Malkovich: Als ich am Theater arbeitete, konnten wir jahrelang die Miete nicht bezahlen, wir hatten eine Kühlbox statt eines Kühlschranks, und als ich 29 war, dachte ich mir: Wird Zeit, mal ein bisschen Geld zu verdienen. Geld ist was Feines. Man kann, wie ich, damit schöne Sachen machen, die mich nicht unbedingt weiter bringen. Aus dieser Sicht hätte ich wohl die meisten Filme nicht machen sollen.
kulturnews Sie gehören zu den wenigen amerikanischen Schauspielern, die eine echte Karriere außerhalb der USA haben. Wie ist das zu erklären?

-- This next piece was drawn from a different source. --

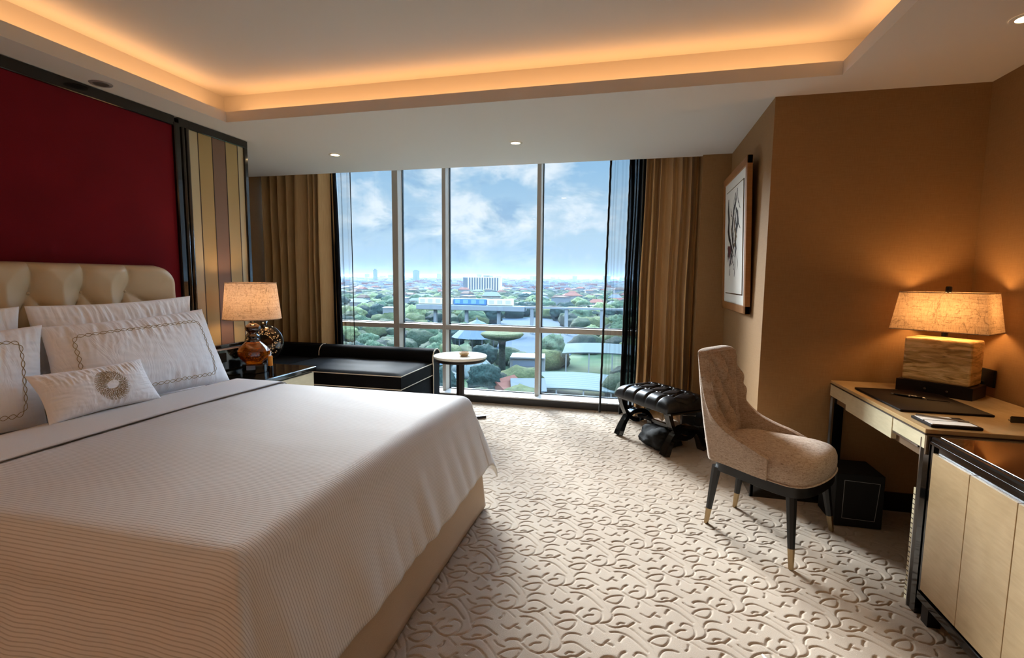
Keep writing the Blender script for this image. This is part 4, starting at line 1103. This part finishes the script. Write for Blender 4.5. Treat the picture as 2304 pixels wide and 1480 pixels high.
# seat: dome
rs = [ring(.97, .378), ring(1.0, .386), ring(1.005, .42), ring(1.0, .455), ring(.97, .478), ring(.92, .492)]
for s_, z_ in ((.82, .502), (.66, .508), (.45, .512), (.22, .513), (.03, .514)): rs.append(ring(s_, z_))
loft(rs).build('seat', M['boucle'], ch, smooth=True, **LOC)
MB().tube([(x, y, z) for x, y, z in ring(1.008, .384)], .004, 6, closed=True).build('seat_piping', M['boucle'], ch, **LOC)
def backrest():
    top = [(-.335, 0, .965), (-.335, .10, .965), (-.332, .165, .955), (-.318, .188, .925), (-.300, .197, .85), (-.275, .204, .75), (-.235, .214, .655), (-.165, .228, .585), (-.08, .243, .545), (.02, .258, .515), (.10, .263, .485)]
    bot = [(-.262, 0, .382), (-.262, .09, .382), (-.255, .15, .382), (-.225, .195, .382), (-.19, .205, .382), (-.15, .212, .382), (-.105, .22, .382), (-.05, .233, .382), (.0, .245, .382), (.05, .256, .382), (.10, .263, .382)]
    def samp(pl_, t_):
        x = t_*(len(pl_)-1); i = min(int(x), len(pl_)-2); f_ = x-i
        p0, p1, p2, p3 = (Vector(pl_[max(0, i-1)]), Vector(pl_[i]), Vector(pl_[i+1]), Vector(pl_[min(len(pl_)-1, i+2)]))
        return .5*((2*p1)+(-p0+p2)*f_+(2*p0-5*p1+4*p2-p3)*f_*f_+(-p0+3*p1-3*p2+p3)*f_**3)
    nu, nv = 181, 110
    O = []; 
    for j in range(nv):
        v = j/(nv-1)
        for i in range(nu):
            t_ = (i/(nu-1))*2-1; a = abs(t_); p0 = samp(bot, a); p1 = samp(top, a)
            p_ = p0.lerp(p1, v)
            p_.x += -.012*math.sin(PI*v)*(1-a)       # gentle outward bow
            if t_ < 0: p_.y = -p_.y
            O.append(p_)
    G = lambda i, j: O[j*nu+i]
    I = []
    for j in range(nv):
        for i in range(nu):
            du = G(min(i+1, nu-1), j)-G(max(i-1, 0), j); dv = G(i, min(j+1, nv-1))-G(i, max(j-1, 0))
            n = du.cross(dv)
            n = n.normalized() if n.length > 1e-9 else Vector((1, 0, 0))
            c = Vector((.05, 0, .5)); 
            if n.dot(Vector((c.x-G(i, j).x, -G(i, j).y, 0))) < 0: n = -n
            t_ = (i/(nu-1))*2-1; v = j/(nv-1); p_ = G(i, j)
            edge = min(1, (1-v)/.06, (1-abs(t_))/.03); e = math.sqrt(max(0, 1-(1-edge)**2))
            th_ = .050
            y, z = p_.y, p_.z
            # diamond tufting on the inner back
            zone = sstep(.138, .108, abs(y))*sstep(.50, .56, z)*sstep(.945, .90, z)
            A_ = (y/.13+(z-.55)/.19); B_ = (y/.13-(z-.55)/.19)
            sa, sb = abs(math.sin(PI*A_)), abs(math.sin(PI*B_))
            pil = (min(1, sa/.75)**.65)*(min(1, sb/.75)**.65)
            hole = math.exp(-((sa**2+sb**2)/.10))
            tuft = zone*(.036*pil-.016-.026*hole)
            I.append(p_+n*(e*(th_+tuft)*(1-.35*sstep(.6, 1, abs(t_)))+.004))
    n = nu*nv; V = [tuple(p_) for p_ in O]+[tuple(p_) for p_ in I]
    F = [tuple(reversed(f)) for f in grid_faces(nu, nv)]+[tuple(n+a for a in f) for f in grid_faces(nu, nv)]
    per = [i for i in range(nu)]+[j*nu+nu-1 for j in range(1, nv)]+[(nv-1)*nu+i for i in range(nu-2, -1, -1)]+[j*nu for j in range(nv-2, 0, -1)]
    F += [(per[(k+1) % len(per)], n+per[(k+1) % len(per)], n+per[k], per[k]) for k in range(len(per))]
    link('backrest', V, F, M['boucle'], ch, True, local=True)
    # piping along the top edge
    ed = [O[(nv-1)*nu+i] for i in range(nu)]; ei = [I[(nv-1)*nu+i] for i in range(nu)]
    MB().tube([I[(nv-5)*nu+i] for i in range(nu)], .0035, 6).build('edge_piping', M['boucle'], ch, **LOC)
backrest()
for (fx, fy, tx_, ty__) in ((-.245, -.155, -.20, -.155), (-.235, .16, -.20, .155), (.24, -.275, .20, -.215), (.235, .285, .20, .215)):
    def at(k): return (fx+(tx_-fx)*k, fy+(ty__-fy)*k, .001+.34*k)
    lg = MB().tube([at(.27), at(.6), at(1)], [.0165, .021, .026], 8).build('leg', M['blacksatin'], ch, smooth=False, **LOC)
    MB().tube([at(0), at(.27)], [.012, .0168], 8).build('brass_tip', M['brass'], lg, **LOC)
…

Malkovich: Das ist keine bewusste Entscheidung. Aber dies ist eine große Welt. Ich erinnere mich an ein Gespräch mit einem Journalisten am Set von „Gefährliche Liebschaften“. Er sagte (französischer Akzent): ,Was für ein Unsinn, einen Engländer wie Stephen Frears einen so französischen Stoff verfilmen zu lassen!’ Ich sagte: ,Henri, du glaubst, einer der größten französischen Romane ist so begrenzt, dass nur ein Franzose ihn verstehen könnte? Ist dir klar, was du damit über die französische Kultur sagst? Glaubst du wirklich, dass sie nicht großartig genug wäre, als dass irgendein Kind in Malaysia dieses Buch zur Hand nehmen und es wunderbar finden könnte?’
kulturnews: Was reizt Sie an Europa – ist es der Unterschied zur amerikanischen Kultur?

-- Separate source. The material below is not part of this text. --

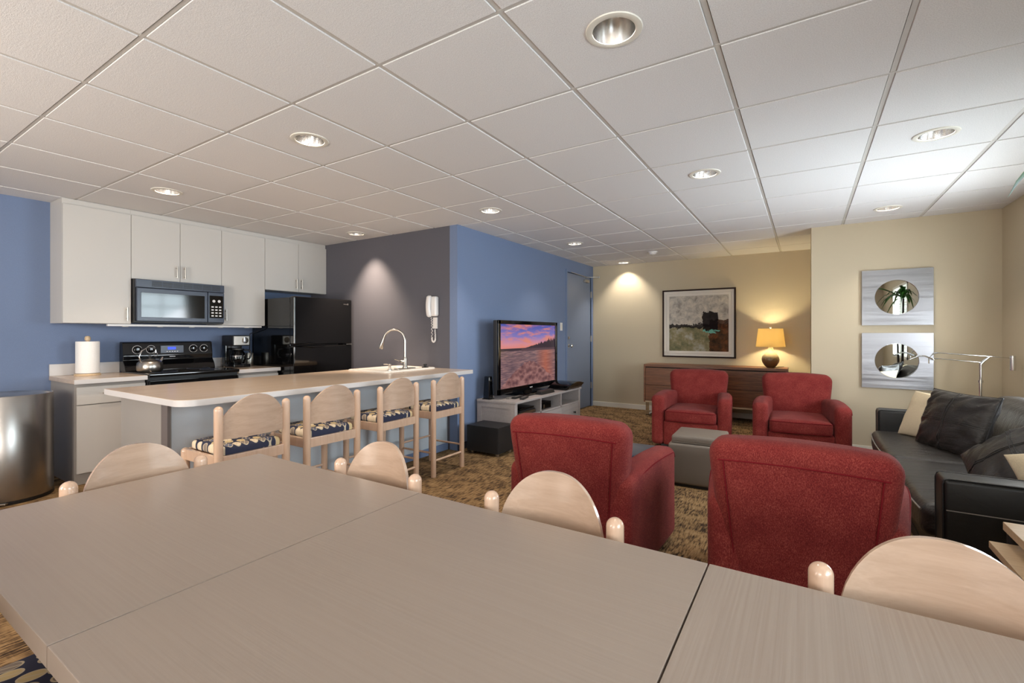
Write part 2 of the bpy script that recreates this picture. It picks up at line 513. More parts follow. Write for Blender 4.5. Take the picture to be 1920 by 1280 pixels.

Malkovich: Es gibt diese merkwürdige Unterstellung, es gäbe keine Kultur in Amerika. Das ist keineswegs wahr. Es ist sicher eine ganz andere Art der Kultur, und man könnte behaupten, dass es in vielerlei Hinsicht keine Hochkultur ist – was immer das bedeuten mag. Aber ich liebe das Leben in Europa ebenso, wie ich es liebe, in Chicago zu leben.
kulturnews: Wo ist für Sie zu Hause?
Malkovich: Frankreich. Ich lebe dort, das ist das einzige Haus, das ich habe. Aber ich arbeite überall, und es gibt viele Orte, die mich inspirieren. Leider hat man nur ein Leben – so scheint es zumindest … .

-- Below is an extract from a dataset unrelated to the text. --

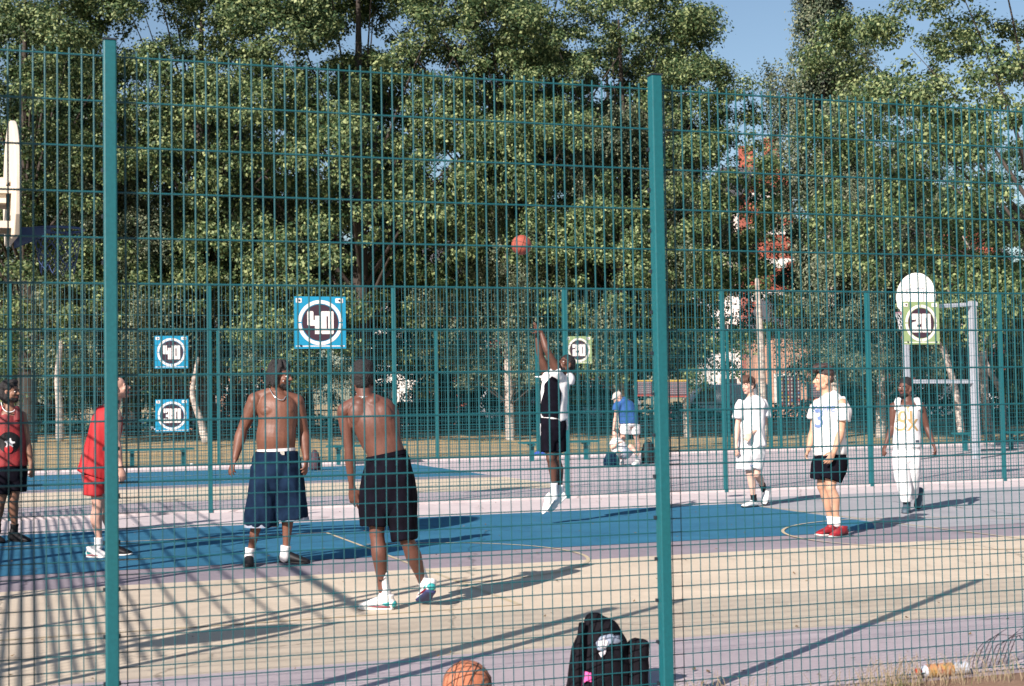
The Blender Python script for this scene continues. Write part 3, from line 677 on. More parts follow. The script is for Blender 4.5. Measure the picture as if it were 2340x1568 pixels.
# far wood beyond the street, one mass
rs = np.random.RandomState(77); pts = []
for i in range(230):
    x = rs.uniform(-75, 85); h_ = 5 + 5.5 * abs(math.sin(x * 0.13)) + rs.uniform(-1, 1.5); h_ *= 0.55 if 14 < x < 50 else 1.0
    c = np.array([x, 104 + rs.uniform(0, 9), rs.uniform(0.2, 1.0) * h_]); k = 330; d = rs.normal(size=(k, 3)); d /= np.linalg.norm(d, axis=1)[:, None]
    pts.append(c + d * rs.uniform(0.5, 1, size=(k, 1)) * np.array([2.3, 1.6, 1.5]))
wo = bpy.data.objects.new('distant_wood', leaf_mesh('distant_wood', np.concatenate(pts), 0.26, rs, L_DARK)); COL.objects.link(wo)
tag(wo, 'distant mass of dark trees beyond the street', 'wood', kind='stuff')
# bare pale trunks and limbs at the right
def limb_tree(name, segs, Y, label, m=BIRCHB, cat='tree'):
    t = empty(name, (at(segs[0][0][0][0], 980, Y).x, Y, .3)); tag(t, label, cat)
    for i, (pts_, rad) in enumerate(segs):
        k = MB(); k.tube([at(x, y, Y + (i * 0.2)) for x, y in pts_], rad, n=9); k.build('trunk' if i == 0 else 'limb', m, t, smooth=True)
    return t
limb_tree('bare_tree', [([(2262, 1005), (2252, 930), (2246, 800), (2254, 730), (2240, 640), (2225, 560)], [.16, .13, .12, .11, .08, .04]), ([(2250, 880), (2215, 780), (2175, 690), (2160, 640)], [.08, .07, .05, .02]), ([(2248, 760), (2262, 700), (2236, 610), (2200, 540)], [.06, .06, .05, .02])], 42, 'pale crooked trunk standing right of the far hoop frame')
limb_tree('bare_tree', [([(2196, 985), (2185, 900), (2163, 820), (2140, 750), (2128, 690)], [.11, .10, .09, .07, .05])], 41, 'pale leaning trunk seen through the far hoop frame')
limb_tree('bare_tree', [([(2292, 1000), (2288, 900), (2262, 850), (2240, 790)], [.10, .09, .08, .04])], 43, 'thin pale trunk at the far right, rightmost of the bare trunks')
limb_tree('bare_tree', [([(1745, 1000), (1742, 900), (1738, 780), (1730, 640)], [.15, .13, .11, .07])], 44, 'pale birch trunk between the two boys in white')
limb_tree('bare_tree', [([(137, 1000), (136, 930), (132, 860), (140, 780)], [.13, .11, .10, .07])], 42, 'pale birch trunk left of the red singlet player')
limb_tree('bare_tree', [([(470, 1005), (458, 960), (440, 900), (452, 820)], [.14, .11, .08, .05])], 43, 'pale trunk with a bend just right of the blue 30 sign')

# ------------------------------------------------------------------ street behind: parked vehicles, railings, houses
GLASS = mat('dark_glass', (0.02, 0.025, 0.03), rough=0.1, spec=0.8); RUB = mat('rubber', (0.015, 0.015, 0.015), rough=0.8)
BRICK = mat('red_brick', (0.32, 0.085, 0.055), rough=0.9, var=0.3, scale=3, bump=0.3); STONE = mat('white_stone', (0.62, 0.57, 0.52), rough=0.8, var=0.08, scale=2)
PINKB = mat('pale_brick', (0.45, 0.25, 0.17), rough=0.9, var=0.15, scale=3); SLATE = mat('slate', (0.07, 0.07, 0.08), rough=0.7, var=0.2, scale=4); RENDER = mat('white_render', (0.72, 0.70, 0.66), rough=0.9, var=0.05, scale=1)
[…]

kulturnews: Wie man hört, peilen Sie jetzt eine Karriere als Modemacher an. Stimmt das?
Malkovich: Schauen Sie mal! (zeigt das Etikett seines Jackets: John Malkovich). Ja, ich entwickle derzeit eine Modekollektion für Männer, gemeinsam mit Francesco Rulli. Wir arbeiten in Prato außerhalb von Florenz, und die Stücke werden in Japan geschneidert.
kulturnews: Sie entwerfen tatsächlich selbst?
Malkovich: Ja. Ich würde niemals meinen Namen einfach hergeben für etwas, das ich nicht selbst geschaffen habe. Nicht mal ich würde das tun.
kulturnews: Was interessiert Sie an Mode?
Malkovich: Wissen Sie, die meisten Dinge in meinem Leben mache ich, weil mich jemand darum bittet. Wenn mich eine solche Bitte in der richtigen Stimmung trifft, komme ich ihr nach. So gesehen bin ich ziemlich dumm. Wenn eines Tages jemand zu mir kommt und sagt: Hättest du nicht Lust, Astronaut zu werden? Ich würde es vielleicht auch tun.